▶ Written task
Select the lines that hold the word "scene" and copy each one.

▶ Stored data
· · · · ·
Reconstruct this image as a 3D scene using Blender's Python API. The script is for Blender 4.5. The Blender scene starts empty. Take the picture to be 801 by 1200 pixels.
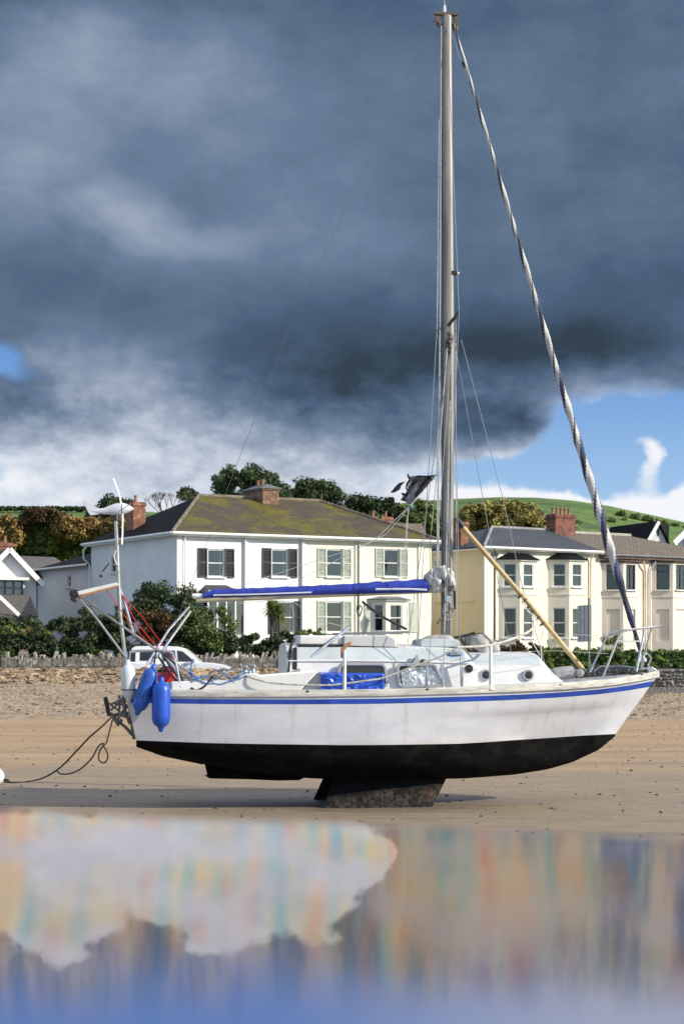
import bpy, math, random
import numpy as np
from mathutils import Vector, Matrix
C = bpy.context.scene.collection
SC = bpy.context.scene
R = math.radians
random.seed(7); RNG = np.random.default_rng(7)
F, HZ, CX, CAMZ = 2000.0, 750.0, 400.5, 2.53      # focal length and eye level of the 801x1200 photograph, eye height in metres

# ---------------------------------------------------------------- camera
cam = bpy.data.cameras.new('camera'); camo = bpy.data.objects.new('camera', cam); C.objects.link(camo)
camo.location = (0, 0, CAMZ); camo.rotation_euler = (R(90), 0, 0)
cam.sensor_fit = 'VERTICAL'; cam.sensor_height = 36.0; cam.lens = 36.0 * F / 1200
cam.shift_y = (HZ - 600) / 1200.0
cam.clip_start = 0.05; cam.clip_end = 6000
cam.dof.use_dof = True; cam.dof.focus_distance = 26.0; cam.dof.aperture_fstop = 4.2
SC.camera = camo
# ---------------------------------------------------------------- sun and exposure
SUN_PHI, SUN_EL = 20.0, 26.0                       # degrees from due right towards the camera, and height
tosun = Vector((math.cos(R(SUN_PHI))*math.cos(R(SUN_EL)), -math.sin(R(SUN_PHI))*math.cos(R(SUN_EL)), math.sin(R(SUN_EL))))
sl = bpy.data.lights.new('sun', 'SUN'); sl.energy = 4.8; sl.angle = R(0.5); sl.color = (1.0, 0.91, 0.77)
so = bpy.data.objects.new('sun', sl); C.objects.link(so); so.rotation_euler = tosun.to_track_quat('Z', 'Y').to_euler()
SC.view_settings.view_transform = 'Standard'; SC.view_settings.look = 'None'
SC.view_settings.exposure = 0.25; SC.view_settings.gamma = 1.0; SC.view_settings.use_curve_mapping = False
SC.render.resolution_x = 683; SC.render.resolution_y = 1024
SC.render.engine = 'CYCLES'
SC.cycles.max_bounces = 6; SC.cycles.transparent_max_bounces = 12; SC.cycles.caustics_reflective = False; SC.cycles.caustics_refractive = False

# ---------------------------------------------------------------- node expressions
class NT:
    def __init__(s, nt): s.nt = nt; s.n = nt.nodes; s.l = nt.links
    def node(s, t, **kw):
        n = s.n.new(t)
        for k, v in kw.items(): setattr(n, k, v)
        return n
    def put(s, sock, v):
        if isinstance(v, E): s.l.new(v.o, sock)
        elif hasattr(v, 'is_output'): s.l.new(v, sock)
        else: sock.default_value = v
    def m(s, op, *a, clamp=False):
        n = s.node('ShaderNodeMath', operation=op, use_clamp=clamp)
        for i, v in enumerate(a): s.put(n.inputs[i], v)
        return E(s, n.outputs[0])
    def noise(s, vec, scale, detail=4, rough=.5, dist=0, color=False):
        n = s.node('ShaderNodeTexNoise'); s.put(n.inputs['Vector'], vec); n.inputs['Scale'].default_value = scale
        n.inputs['Detail'].default_value = detail; n.inputs['Roughness'].default_value = rough; n.inputs['Distortion'].default_value = dist
        return n.outputs['Color'] if color else E(s, n.outputs['Fac'])
    def xyz(s, x, y, z=0.0):
        n = s.node('ShaderNodeCombineXYZ'); s.put(n.inputs[0], x); s.put(n.inputs[1], y); s.put(n.inputs[2], z); return n.outputs[0]
    def ramp(s, fac, stops, interp='LINEAR'):
        n = s.node('ShaderNodeValToRGB'); n.color_ramp.interpolation = interp; e = n.color_ramp.elements
        while len(e) < len(stops): e.new(0.5)
        for el, (p, c) in zip(e, stops): el.position = p; el.color = (*c, 1) if len(c) == 3 else c
        s.put(n.inputs[0], fac); return n.outputs[0]
    def mix(s, f, a, b, mode='MIX'):
        n = s.node('ShaderNodeMix', data_type='RGBA', blend_type=mode)
        for i, v in ((0, f), (6, a), (7, b)):
            if isinstance(v, tuple): v = (*v, 1) if len(v) == 3 else v
            s.put(n.inputs[i], v)
        return n.outputs[2]
    def mapping(s, vec, scale=(1, 1, 1), rot=(0, 0, 0), loc=(0, 0, 0)):
        n = s.node('ShaderNodeMapping'); s.put(n.inputs[0], vec); n.inputs['Scale'].default_value = scale
        n.inputs['Rotation'].default_value = rot; n.inputs['Location'].default_value = loc; return n.outputs[0]
    def sstep(s, x, a, b):
        n = s.node('ShaderNodeMapRange', interpolation_type='SMOOTHSTEP'); s.put(n.inputs[0], x)
        n.inputs[1].default_value = a; n.inputs[2].default_value = b; n.inputs[3].default_value = 0; n.inputs[4].default_value = 1
        return E(s, n.outputs[0])
class E:
    def __init__(s, t, o): s.t = t; s.o = o
    def __add__(s, b): return s.t.m('ADD', s, b)
    __radd__ = __add__
    def __sub__(s, b): return s.t.m('SUBTRACT', s, b)
    def __rsub__(s, b): return s.t.m('SUBTRACT', b, s)
    def __mul__(s, b): return s.t.m('MULTIPLY', s, b)
    __rmul__ = __mul__
    def __truediv__(s, b): return s.t.m('DIVIDE', s, b)
def srgb(r, g, b):
    f = lambda c: (c/255/12.92) if c/255 <= .04045 else ((c/255+.055)/1.055)**2.4
    return (f(r), f(g), f(b))

# ---------------------------------------------------------------- sky
world = bpy.data.worlds.new('World'); SC.world = world; world.use_nodes = True
w = NT(world.node_tree); w.n.clear()
tc = w.node('ShaderNodeTexCoord'); sep = w.node('ShaderNodeSeparateXYZ'); w.l.new(tc.outputs['Generated'], sep.inputs[0])
dx, dy, dz = (E(w, sep.outputs[i]) for i in range(3))
az = w.m('ARCTAN2', dx, dy)                                   # 0 straight ahead
hor = w.m('MAXIMUM', w.m('SQRT', dx*dx + dy*dy), 0.02)
U = 4.005 + az*20.0; V = 7.5 - (dz/hor)*20.0                  # azimuth and height of a direction, one unit is about 2.9 degrees
uv0 = w.xyz(U, V*1.25)
na = w.noise(uv0, .55, 5, .55) - .5; nb = w.noise(w.xyz(U+31.0, V*1.3+11.0), .55, 5, .55) - .5
nf = w.noise(w.xyz(U*1.0+7.0, V*1.5), 1.1, 7, .60) - .5; ng = w.noise(w.xyz(U+17.0, V*1.7+3.0), 3.2, 6, .62) - .5
u = U + na*1.5; v = V + nb*1.1
def blob(cu, cv, ru, rv, amp, uu=None, vv=None):
    a = ((uu or u) - cu)/ru; b = ((vv or v) - cv)/rv
    return w.m('POWER', 2.7182, (a*a + b*b)*-1.0)*amp
def total(lst, start, **k):
    t = None
    for b in lst:
        x = blob(*b, **k); t = x if t is None else t + x
    return t + start
L = total([(1.0,.5,.6,.6,.15),(2.5,.6,1.0,.8,.10),(.1,1.9,1.1,1.1,.12),(2.0,2.75,1.2,.35,.22),(1.35,2.6,.4,.4,.12),(4.3,2.95,.8,.45,.10),
           (3.4,1.6,1.6,.9,.04),(0,-.1,3,.35,-.14),(5.0,0,3,.5,-.06),(.8,3.3,1.5,.45,-.07),(5.2,4.0,2.6,.55,-.15),(3.6,4.7,1.1,.4,-.10),(7.2,3.3,1.8,1.1,-.05),
           (.1,4.95,.8,.40,-.20),(1.8,4.5,.9,.6,.24),(1.0,5.3,1.2,.35,.12),(.8,4.3,.5,.4,.18),(5.9,5.0,1.1,.3,-.30),(7.3,5.15,.7,.6,.55),(6.0,5.75,1.2,.35,.5),(7.2,5.85,1.2,.3,.5),(.0,5.3,.6,.6,.15),(.6,1.2,2.2,1.3,.08),(2.6,1.6,1.2,.5,.06),(4.6,4.15,3.0,.42,-.13),(7.0,4.2,1.2,.4,-.08)], .29)
L = L + w.sstep(V, 4.3, 6.0)*.52 + nf*(w.sstep(V, 3.6, 5.0)*.55+.20) + ng*(w.sstep(V, 3.6, 5.0)*.25+.05) + na*.26
cloud = w.ramp(L, [(0.0, srgb(52,66,80)), (.2, srgb(74,95,120)), (.38, srgb(106,125,151)), (.6, srgb(156,168,188)), (.8, srgb(206,214,226)), (1.0, srgb(240,242,247))])
holes = total([(.0,4.3,.45,.28,1.1),(7.4,5.15,1.9,.42,1.8),(7.0,5.55,1.6,.30,1.0),(5.3,5.62,1.1,.22,.9),(8.6,4.9,.5,.3,.5),(.0,5.6,.35,.3,.6)], 0.0)
puffs = total([(7.45,5.4,.24,.26,1.7),(6.0,5.72,.7,.2,1.1),(4.9,5.72,.5,.18,.6),(6.75,5.85,.35,.16,1.0),(7.5,5.9,.6,.12,1.0),(5.5,5.05,1.2,.30,1.9)], 0.0)
alpha = w.sstep(1.0 - holes + puffs + nf*.80 + ng*.30, .10, .80)
sky = w.node('ShaderNodeTexSky', sky_type='NISHITA', sun_disc=False); sky.sun_elevation = R(SUN_EL)
sky.sun_rotation = math.atan2(tosun.x, tosun.y); sky.air_density = 1.0; sky.dust_density = .15; sky.ozone_density = 1.6
skyc = w.mix(1.0, sky.outputs[0], (.145, .15, .165), 'MULTIPLY')
front = w.mix(alpha, w.mix(w.sstep(V, 4.0, 6.2), srgb(104,152,212), srgb(160,196,232)), cloud)
front = w.mix(1.0, front, (.88,.88,.88), 'MULTIPLY')
# above the photograph: the clouds break into sunlit white heads with open blue over them
u2 = U + (w.noise(uv0, 1.9, 4, .48) - .5)*.85; v2 = V + (w.noise(w.xyz(U+3.0, V+9.0), 1.9, 4, .48) - .5)*.85
heads = total([(-.3,-1.2,.9,.8,1.5),(.45,-1.75,.60,.60,1.5),(1.7,-1.25,.75,.70,1.4),(2.5,-1.75,.52,.85,1.5),(3.65,-1.4,.62,.95,1.7),(4.35,-1.1,.32,.38,1.1),(3.0,-.6,.9,.5,1.0),(1.2,-.7,1.2,.45,1.2)], 0.0, uu=u2, vv=v2)
hm = w.sstep(heads, .60, .86)
veil = w.mix(w.sstep(w.noise(w.xyz(U*1.9, V*.30), 1.2, 4, .55), .36, .64), (.26,.31,.52), (1.0,.84,.72))
veil = w.mix(w.sstep(blob(6.0,-1.6,1.5,.9,1.0), .0, 1.0), veil, (1.1,.92,.74))
upblue = w.mix(w.sstep(U, 2.5, 8.0), (.28,.66,1.70), (1.2,1.35,1.8))
high = w.mix(w.sstep(V + na*.9, -2.05, -3.5), veil, upblue)
headc = w.mix(w.noise(uv0, 1.3, 5, .6), (1.0,1.0,1.18), (1.9,1.86,1.9))
high = w.mix(hm, high, headc)
overhead = w.mix(w.sstep(w.noise(tc.outputs['Generated'], 3.0, 5, .55) + (dz-.3)*.5, .46, .60), w.mix(1.0, skyc, (.62,.80,1.0), 'MULTIPLY'), (.52,.55,.62))
high = w.mix(w.sstep(V, -4.0, -7.0), high, overhead)
allsky = w.mix(w.sstep(V, .0, -.4), front, high)
allsky = w.mix(w.sstep(w.m('ABSOLUTE', az), .55, .9), allsky, overhead)
bg = w.node('ShaderNodeBackground'); w.l.new(allsky, bg.inputs[0]); bg.inputs[1].default_value = 1.0
wo = w.node('ShaderNodeOutputWorld'); w.l.new(bg.outputs[0], wo.inputs[0])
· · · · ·
▶ Exercise response
Reconstruct this image as a 3D scene using Blender's Python API. The script is for Blender 4.5. The Blender scene starts empty. Take the picture to be 801 by 1200 pixels.
C = bpy.context.scene.collection
SC = bpy.context.scene